Bretton Woods built the economic side of the Western bloc before the Cold War even started. Stabilizing capitalist economies in Europe was a way to keep them out of the Soviet orbit, the same logic behind the Marshall Plan and the Berlin Airlift.

Is the Bretton Woods Conference on the APUSH exam?

Bretton Woods shows up almost entirely as a consequence-of-WWII question. A typical multiple-choice stem asks what the establishment of the Bretton Woods system in 1944 most directly reflected, and the answer keys to APUSH 7.14.A: the United States emerging from the war as the dominant economic power. You don't need the diplomatic play-by-play of the conference. You need to do two things with it. First, name what it created (IMF and World Bank). Second, explain what it proves (U.S. postwar economic supremacy and the shift toward American-led international institutions). No released FRQ has used the term verbatim, but it's strong specific evidence for essays about the consequences of WWII or continuity and change in America's role in the world from the 1920s isolationism to postwar leadership.

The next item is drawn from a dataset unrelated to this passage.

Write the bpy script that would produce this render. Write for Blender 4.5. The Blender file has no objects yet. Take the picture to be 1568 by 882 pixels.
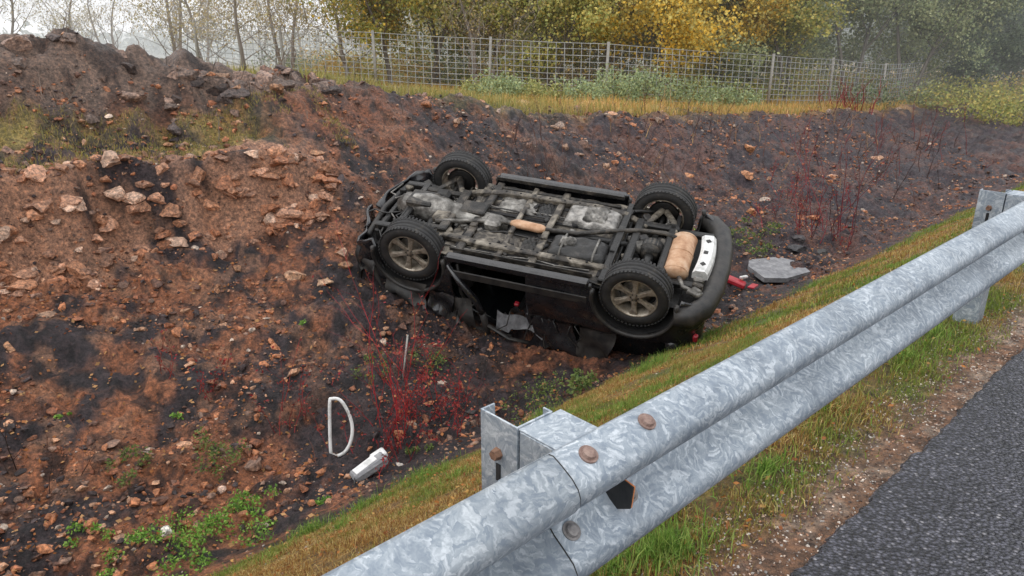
import bpy, bmesh, math, random
import numpy as np
from mathutils import Vector, Matrix
random.seed(3); rng=np.random.default_rng(3)
SC=bpy.context.scene

# ------------------------------------------------------------------ utils
def hash2(ix,iy,seed):
    h=(ix.astype(np.int64)*374761393+iy.astype(np.int64)*668265263+seed*982451653)&0x7fffffff
    h=((h^(h>>13))*1274126177)&0x7fffffff
    return ((h^(h>>16))&0xffff)/65535.0
def vn(x,y,seed=0):
    xi=np.floor(x);yi=np.floor(y);fx=x-xi;fy=y-yi
    fx=fx*fx*(3-2*fx);fy=fy*fy*(3-2*fy)
    a=hash2(xi,yi,seed);b=hash2(xi+1,yi,seed);c=hash2(xi,yi+1,seed);d=hash2(xi+1,yi+1,seed)
    return (a*(1-fx)+b*fx)*(1-fy)+(c*(1-fx)+d*fx)*fy
def fbm(x,y,sc,oct=4,seed=0):
    x=np.asarray(x,float)/sc;y=np.asarray(y,float)/sc;r=0;a=.5;n=0
    for i in range(oct):
        ca,sa=math.cos(.6+i),math.sin(.6+i)
        r=r+a*vn(x*ca-y*sa+17*i,x*sa+y*ca-9*i,seed+i);n+=a;x=x*2.03;y=y*2.03;a*=.52
    return r/n
def ss(a,b,x):
    u=np.clip((x-a)/(b-a),0,1);return u*u*(3-2*u)
def st2xy(s,t): return -.682*s+.731*t, .731*s+.682*t
def xy2st(x,y): return -.682*x+.731*y, .731*x+.682*y

def ground_h(s,t,detail=True):
    s=np.asarray(s,float);t=np.asarray(t,float)
    T=np.interp(t,[-10,2.7,5.5,8.9,11.5,21.4,35,60],[1.25,1.07,.64,.13,-.29,-1.05,-1.8,-2.15])
    q=np.interp(s,[5.6,7,8.2,9.5,11],[0,.13,.3,.62,1])
    so=s+(fbm(s*0,t,.9,3,71)-.5)*.7
    ql=np.interp(so,[5.6,7,8.5,9.35,9.62,10.6,11.6],[0,.1,.26,.38,.67,.71,1])
    w=ss(5.6,3.8,t);q=q*(1-w)+ql*w
    z=np.interp(s,[.75,1.3,4.4,5.0,5.6],[-.012,-.06,-2.02,-2.28,-2.30])+q*(T+2.30)
    if detail:
        b=ss(4.2,5.4,s)
        far=1-ss(13,20,s)*.5
        z=z+b*far*((fbm(s,t,1.3,3,5)-.5)*.36+(fbm(s,t,.42,3,15)-.5)*.30+(1-abs(fbm(s,t,.2,3,25)*2-1))*.11-.07+(fbm(s,t,.09,2,27)-.5)*.07)
        tb=ss(10.3,10.9,s)*(1-ss(12.0,13.5,s))*ss(9.5,5,t)
        z=z+tb*(fbm(s,t,.5,2,44)-.35)*.5
        g=(1-b)*ss(.9,1.4,s)
        z=z+g*((fbm(s,t,.5,3,35)-.5)*.09)
    return z
def gz(s,t): return float(ground_h(np.array([s]),np.array([t]))[0])
def P(s,t,dz=0):
    x,y=st2xy(s,t);return Vector((x,y,gz(s,t)+dz))

def mesh_np(name,V,F,mats,col=None,midx=None,smooth=False,parent=None):
    V=np.asarray(V,np.float32);F=np.asarray(F,np.int32);k=F.shape[1]
    me=bpy.data.meshes.new(name)
    me.vertices.add(len(V));me.vertices.foreach_set('co',V.ravel())
    me.loops.add(F.size);me.loops.foreach_set('vertex_index',F.ravel())
    me.polygons.add(len(F));me.polygons.foreach_set('loop_start',np.arange(0,F.size,k,dtype=np.int32))
    me.polygons.foreach_set('loop_total',np.full(len(F),k,np.int32))
    me.polygons.foreach_set('use_smooth',np.full(len(F),smooth,bool))
    for m in mats: me.materials.append(m)
    if midx is not None: me.polygons.foreach_set('material_index',np.asarray(midx,np.int32))
    me.update(calc_edges=True)
    if col is not None:
        c=np.ones((len(V),4),np.float32);c[:,:3]=col
        a=me.color_attributes.new('Col','FLOAT_COLOR','POINT');a.data.foreach_set('color',c.ravel())
    me.validate()
    ob=bpy.data.objects.new(name,me);SC.collection.objects.link(ob)
    if parent: ob.parent=parent
    return ob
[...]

The Bretton Woods Conference vs Yalta Conference

Both are 1944-1945 Allied conferences planning the postwar world, so they blur together. Bretton Woods (July 1944) was economic. Delegates designed the monetary system and created the IMF and World Bank. Yalta (February 1945) was political. Roosevelt, Churchill, and Stalin divided up postwar Europe and discussed occupation zones. Quick test: money questions point to Bretton Woods, territory and spheres-of-influence questions point to Yalta.

Key things to remember about the Bretton Woods Conference

  • The Bretton Woods Conference was a July 1944 meeting of 44 Allied nations that designed the postwar international monetary system.

  • It created the IMF (to stabilize currencies) and the World Bank (to fund rebuilding and development), both centered on the U.S. dollar.

  • Bretton Woods is direct evidence for APUSH 7.14.A: the United States emerged from World War II as the most powerful nation on Earth, especially economically.

  • The dollar replaced the British pound as the anchor of the world economy, marking a permanent shift in global economic leadership to the United States.

  • The system was designed to prevent a repeat of the 1930s economic chaos that helped fuel WWII, and it later anchored the capitalist West during the Cold War.

Frequently asked questions about the Bretton Woods Conference

What was the Bretton Woods Conference?

It was a July 1944 meeting in Bretton Woods, New Hampshire, where 730 delegates from 44 Allied nations designed the postwar international monetary system, creating the IMF and World Bank.

Did the Bretton Woods Conference happen after World War II ended?

No, and this trips people up. It happened in July 1944, almost a year before the war ended. The Allies were so confident of victory that they started planning the postwar economy while still fighting.

How is Bretton Woods different from the Yalta Conference?

Bretton Woods (July 1944) handled economics, creating the IMF and World Bank to stabilize the world economy. Yalta (February 1945) handled politics, with Roosevelt, Churchill, and Stalin negotiating occupation zones and the postwar map of Europe.

What two institutions did the Bretton Woods Conference create?

The International Monetary Fund (IMF), which stabilizes currencies and exchange rates, and the World Bank, which lends money for postwar rebuilding and economic development. Both were headquartered in the United States.

Why does APUSH care about the Bretton Woods Conference?

It's the clearest economic proof of learning objective APUSH 7.14.A. With Europe and Asia devastated, the world's financial system got rebuilt around the U.S. dollar and U.S.-based institutions, showing America emerging from WWII as the most powerful nation on Earth.